Are you an optimist or a pessimist? What are the feelings that rule your life? Is it fear or faith that motivates your daily life? These may seem like strange questions for an Easter Sermon, but today's Scriptures really do provide a sharp contrast in terms of how our life view has a tremendous impact upon how we will experience the power of our Lord's resurrection in our daily lives.
First, we see in the story of two dejected disciples who were walking away from Jerusalem where our Lord's resurrection had already been announced by Mary and others not with any sense of joy or optimism, but rather so imprisoned by their own despair over the events of Good Friday that when the Lord first appears to them they aren't even able to recognize him.
Clearly, it was their fears and despair that ruled their lives at that moment. But then, there is another perspective. It is the best perspective that we can ever have in life. It is the perspective of a man who everybody else thought was defeated. It is the perspective that at times seems so far removed from what we call the realities of life that we would call it wishful thinking. It is the perspective of a man who hung from a Cross and who not with defiance or anger, but rather with faith and confidence could have his final words from the cross be this: Father, into your hands I commit my spirit and I place my trust.
Faith that is real on a day that is as glorious as Easter Sunday or in the midst of a tragic day like Good Friday, that is the faith that God offers us today and everyday but it is our responsility to claim that faith for ourselves and to do our very best to share it with our loved ones and all those who we might meet in what would be our equivalent of the dusty road between Jerusalem and Emmaus where the Easter miracle of renewal occurred in the life of Cleopas and his fellow traveler who were unknowingly on a journey from despair to hope. Let us look at their journey and see how it can provide guidance and inspiration for our journey also.
Friends, our journey must begin with the acknowledgment that the journey of life, even when we are blessed with a great faith, is a journey that at times is filled with challenges and uncertainties. You may think that I would want to illustrate this point by talking about Cleopas and his companion for surely at that moment they were overwhelmed with grief and despair. But there is an even more important illustration of how life can be challenging for all of us. Many of you heard me talk about this example in a recent sermon. It is the example of our Lord himself who at one point in his agony on the cross cries out My God, My God, why have you forsaken me. I will not reproach that earlier sermon, let it suffice for us all to remember that whatever challenges we face today or in all of our tomorrows our Lord understands the feeling of forsakenness that is part of our faith journey.
But praise God for the placement of these words of prayer that our Lord spoke from the cross. For you see if they were his final words, we might have to believe that the struggle of the cross had been greater than our Lord's faith but that is not the case. For yes, our Lord experienced the agony of spiritual and physical pain on the cross and he could have been overcome with despair but he was not. Rather, having gone through his dark night of the soul, having even reached the threshold of despair, at the moment of surrender his words were not words of defeat, rather they were words of hope, a hope that believes even in the worst of times we are surrounded and sustained by God's love. For it is in the confidence of that love that Jesus proclaims our Easter faith in these words Father, into your hands I commit my spirit and I place my trust.
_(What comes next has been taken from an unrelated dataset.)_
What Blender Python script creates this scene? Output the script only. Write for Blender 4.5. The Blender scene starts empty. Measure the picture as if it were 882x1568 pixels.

Friends, isn't that an Easter faith that we need to possess. Clearly it was for Cleopas. For as their journey begins such faith and hope is not evident in their spirit at all. Not only don't they recognize Jesus but also as he explains to them how all of these events including the resurrection had been explained by the prophets, still there is no recognition. How deep their despair must have been. But again praise God for their faith journey was not to end on this note of despair. For as their journey continues, they sit with Jesus at a table and then as Luke's gospel expresses it they recognized Jesus in the breaking of the bread.
What a wonderful line of scripture that we should think about next Sunday when we will again celebrate our Lord's Supper and feel and recognize his presence in our lives and our world in the breaking of the bread. Yes, that moment of recognition was also a moment of transformation in Cleopas's life. Gone was the despair and now, even at the end of a long day's journey when they should have been exhausted, they couldn't contain their joy and optimism and they rushed back along those dusty and now dark roads to bring the good news that we celebrate today Christ our Lord is risen, he is with us and God's love is forever.
There is where our story about Cleopas's transformation ends and our own story continues. For the risen Lord is with us not only in this time of worship but in all of the events of our lives. And this is his message to us that summarizes our Easter faith: No matter what joys or challenges of this day and all of our tomorrows, trust in God 's love and pray with me each day and in every situation this simple but profound prayer Father, into your hands we commit our spirit and place our trust.